Hitchens on The New France

When Christopher Hitchens isn’t debating religion, when he just sounds like a gadfly enfant terrible, he makes tremendous sense. As is the case with so many Leftists who have embraced the War Against Jihadism, he has a good understanding of totalitarian mind think, and a healthy disdain for those Leftists still foolish enough to believe that capitalism is the ultimate enemy. His witty and interesting tribute to Bernard Kouchner, France’s new foreign minister, is enjoyable and intelligent reading, right from the opening paragraphs, in which he takes aim at the coalition of the unwilling in the early days of the Iraq War:

During the early debates over the Iraq war, one was constantly being challenged to contrast the “unilateralism” of the Bush administration with the more mature and “European” approach of Jacques Chirac, Gerhard Schröder and Vladimir Putin, the gleesome threesome who (along with the Chinese dictatorship) protected Saddam Hussein at the United Nations.
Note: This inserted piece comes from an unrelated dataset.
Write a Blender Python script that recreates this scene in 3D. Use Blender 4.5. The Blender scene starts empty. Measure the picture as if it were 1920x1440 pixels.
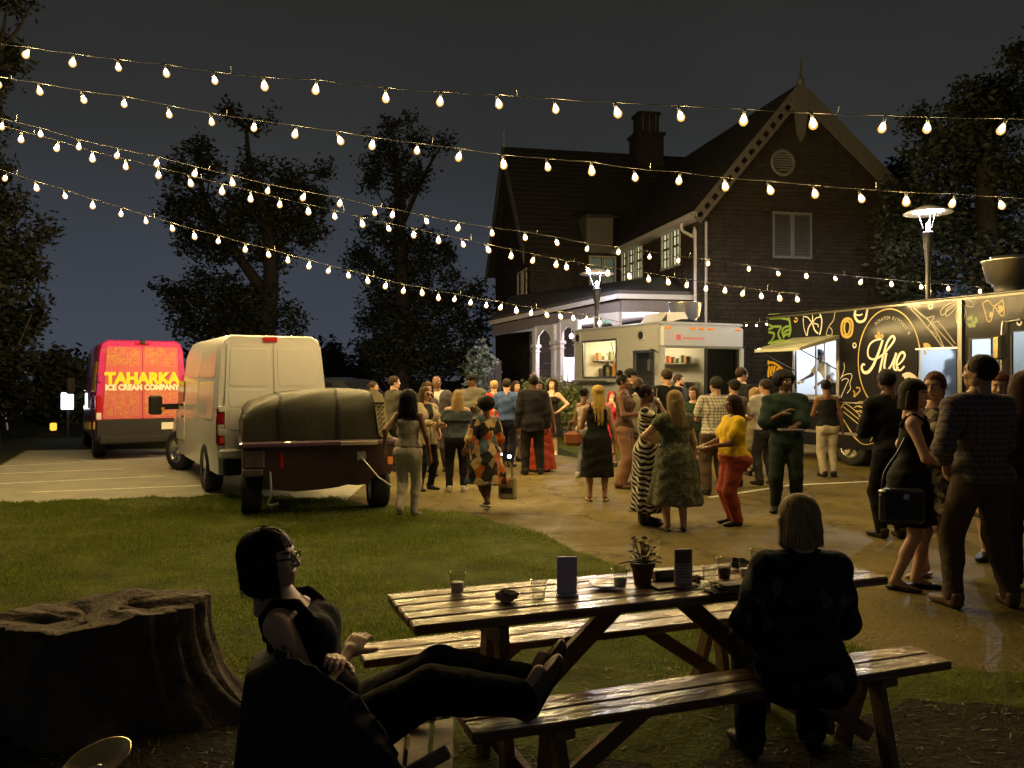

What a difference a couple of years has made. Tony Blair may be stepping down as prime minister of the United Kingdom, but for the first time in a very long time, the heads of state in Paris and Berlin are both “Atlanticist” in their outlook. One might add that Chirac quit the Élysée Palace looking and sounding like a stroke victim who had long ceased to have anything relevant to say and that Schröder disgraced the German Social Democrats by barely waiting to leave office before signing up as a lobbyist for a Russian-based energy cartel. And is it necessary to add that Putin has revived the worst traditions of Great Russian chauvinism, crushing all domestic opposition at home while bullying Ukraine, Georgia, and most recently Estonia, and flaunting his connection to the ultra-reactionary Russian Orthodox Church. What a crew they were and are! The fourth member of the anti-Bush coalition of the willful, the cold-eyed Chinese post-Stalinists, are still engaged in a blood-for-oil scandal whereby Beijing provides the sinews of war to the genocidal regime that cleanses Darfur, while paying to buy most of Sudan’s petroleum.

The single best symbol of the change in France is the appointment of Bernard Kouchner to the post of foreign minister. Had the Socialist Party won the election, it is highly unlikely that such a distinguished socialist would ever have been allowed through the doors of the Quai d’Orsay. (Yes, comrades, history actually is dialectical and paradoxical.) In the present climate of the United States, a man like Kouchner would be regarded as a neoconservative. He was a prominent figure in the leftist rebellion of 1968, before breaking with some of his earlier illusions and opposing the Soviet occupation of Afghanistan—the true and original source of many of our woes in the Islamic world. The group he co-founded—Doctors Without Borders, or Médecins Sans Frontières—was a pioneer in the highly necessary proclamation that left politics should always be anti-totalitarian. (His former counterpart, Joschka Fischer of Germany, also took a version of this view before Schröder’s smirking Realpolitik became too much, and too popular in Germany, for him to withstand.)

Read, and enjoy, the rest here.

With news like Kouchner’s appointment, I continue my moratorium on saying anything mean-spirited about the French. When faced with an internal crisis in the form of one big terrorist attack, the Spanish caved. When faced with an internal crisis in the form of myriad small acts of terrorism (riots, car burnings, murderous anti-Semitic attacks), the French didn’t. Kouchner seems to be part of that paradigm.